When I was first in the Foreign Service, I was embarrassed that I did not know my own country. So I have always tried to get to know America again whenever I had the chance. It always renews my love of the United States and our people. American diplomats should have a boots-on-the-ground acquaintance with America. It changes enough that you have to go back a lot. I am trying to recall how many times I have gone across most of America, not counting flights. I think it has been five times. Once from California over the northern route, we did most of that on Amtrak. We went from Seattle twice, once south through Utah and Nebraska and from Spokane north through Idaho and South Dakota. We drove from Phoenix through the middle south and I drove from Washington to Phoenix through Wisconsin and then back along the south. I drove maybe a dozen times from DC to Wisconsin. And in August Chrissy & I will make a big circle across the north and then back though the south. We want to make a special point this time of seeing tall grass prairies, Yellowstone, Brice Canyon and Oxford & Elvis’ house in Tupelo, Mississippi. Other than that, we rely on sweet serendipity.

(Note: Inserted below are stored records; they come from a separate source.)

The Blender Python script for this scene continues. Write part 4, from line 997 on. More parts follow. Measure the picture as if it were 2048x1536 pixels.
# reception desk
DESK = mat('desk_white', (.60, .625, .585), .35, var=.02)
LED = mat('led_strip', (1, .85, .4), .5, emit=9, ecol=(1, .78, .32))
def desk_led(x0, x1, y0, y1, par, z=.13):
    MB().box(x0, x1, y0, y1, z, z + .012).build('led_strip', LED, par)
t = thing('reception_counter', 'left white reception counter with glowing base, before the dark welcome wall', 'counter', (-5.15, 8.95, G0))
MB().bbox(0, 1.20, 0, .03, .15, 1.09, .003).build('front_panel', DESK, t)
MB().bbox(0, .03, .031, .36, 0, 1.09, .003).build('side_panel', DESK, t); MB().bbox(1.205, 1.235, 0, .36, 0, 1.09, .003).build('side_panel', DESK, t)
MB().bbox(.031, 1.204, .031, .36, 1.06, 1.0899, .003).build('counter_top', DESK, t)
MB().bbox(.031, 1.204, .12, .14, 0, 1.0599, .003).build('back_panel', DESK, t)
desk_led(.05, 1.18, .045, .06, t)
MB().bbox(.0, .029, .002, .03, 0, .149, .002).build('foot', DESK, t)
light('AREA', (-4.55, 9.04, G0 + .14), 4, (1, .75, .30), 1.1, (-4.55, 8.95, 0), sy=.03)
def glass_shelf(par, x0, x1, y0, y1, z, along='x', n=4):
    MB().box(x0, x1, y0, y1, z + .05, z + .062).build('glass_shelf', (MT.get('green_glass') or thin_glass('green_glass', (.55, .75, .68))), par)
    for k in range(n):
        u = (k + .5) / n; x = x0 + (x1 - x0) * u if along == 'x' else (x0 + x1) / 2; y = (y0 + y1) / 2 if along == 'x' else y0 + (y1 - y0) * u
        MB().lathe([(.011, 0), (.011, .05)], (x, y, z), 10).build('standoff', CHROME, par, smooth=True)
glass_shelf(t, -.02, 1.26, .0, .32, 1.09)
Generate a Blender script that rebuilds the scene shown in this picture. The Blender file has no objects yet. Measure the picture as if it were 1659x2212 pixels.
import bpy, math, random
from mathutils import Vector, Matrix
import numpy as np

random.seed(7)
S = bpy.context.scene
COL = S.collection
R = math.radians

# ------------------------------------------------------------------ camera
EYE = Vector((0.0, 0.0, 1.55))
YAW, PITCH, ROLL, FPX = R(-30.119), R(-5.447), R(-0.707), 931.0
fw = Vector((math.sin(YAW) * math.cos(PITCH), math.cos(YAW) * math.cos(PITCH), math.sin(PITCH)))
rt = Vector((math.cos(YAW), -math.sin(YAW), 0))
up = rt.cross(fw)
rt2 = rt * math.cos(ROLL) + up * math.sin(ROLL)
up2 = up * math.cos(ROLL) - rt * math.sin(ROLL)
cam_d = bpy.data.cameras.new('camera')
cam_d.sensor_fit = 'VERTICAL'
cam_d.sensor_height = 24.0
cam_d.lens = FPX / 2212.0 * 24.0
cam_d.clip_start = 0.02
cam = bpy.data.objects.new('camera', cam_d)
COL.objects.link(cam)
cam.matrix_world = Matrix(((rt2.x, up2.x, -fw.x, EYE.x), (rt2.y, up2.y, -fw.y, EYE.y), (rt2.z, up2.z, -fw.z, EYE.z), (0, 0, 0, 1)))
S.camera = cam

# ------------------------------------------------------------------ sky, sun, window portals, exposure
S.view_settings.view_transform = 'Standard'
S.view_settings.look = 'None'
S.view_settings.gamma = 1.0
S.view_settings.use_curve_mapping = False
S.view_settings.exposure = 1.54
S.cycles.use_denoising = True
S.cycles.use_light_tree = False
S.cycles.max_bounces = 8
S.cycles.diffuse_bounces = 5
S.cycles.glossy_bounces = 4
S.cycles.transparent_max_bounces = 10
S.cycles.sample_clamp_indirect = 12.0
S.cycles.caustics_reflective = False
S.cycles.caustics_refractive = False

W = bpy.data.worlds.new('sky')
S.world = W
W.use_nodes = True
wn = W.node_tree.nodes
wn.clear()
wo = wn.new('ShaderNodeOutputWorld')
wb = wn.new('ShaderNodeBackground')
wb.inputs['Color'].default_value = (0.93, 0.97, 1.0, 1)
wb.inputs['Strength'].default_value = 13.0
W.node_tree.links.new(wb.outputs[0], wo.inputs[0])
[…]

The State Department set up some speaking engagements for me on one of my trips. I talked at Rotary Clubs and international clubs and learned a lot. I was in Amarillo, Texas talking to a group of cowboys and ranchers and I realized I was out of my league. They asked about international trade and I deployed the usual State Department platitudes. But these guys knew international trade. The success of their ranches and farms depended on it. I realized that my fancy-pants education needed some real world leavening and I have been seeking it ever since. I try to ask more than I tell these days.
I hate it when educated fools – unfortunately often people like me – denigrate “ordinary” Americans. They talk about “fly over country” or “rednecks.” They wonder loudly why “those people” think as they do, make special efforts to point out the worst. It is a myth, a caricature. My experience with real Americans is that my people are among the friendliest and most open people in all the world. They know what they need to know, as the cowboys in Amarillo taught me, or the gas drillers in Dakota or my neighbors near the tree farms. I am looking forward soon to learning some more.
I will be back in the U.S. in August. The State Department, in its wisdom, gives me a month of “home leave.” Home leave is statutory. Congress doesn’t want American diplomats to stray too far from our roots and the people who pay us so they require we spend some quality time with America. The law is that we have to spend non-working time in America, i.e. we cannot go anywhere else, and I think that is just fine. I love to wander the U.S. I really have a great job. They “make” me do what I want to do. So I am finishing up in Brazil and soon to be back in the U.S.
The lines from TS Eliot come to mind, “We shall not cease from exploration, and the end of all our exploring will be to arrive where we started and know the place for the first time.” But I don’t think we ever really know the place. That is what keeps life fresh.
My Smithsonian job starts on September 1. That will be a new adventure.
John, I like much of what your write. This particularly caught my eye as a former Peace Corps volunteer, when I returned, I had to be reacquainted with “America.”
This is well written and insightful.
What will you be doing with the Smithsonian?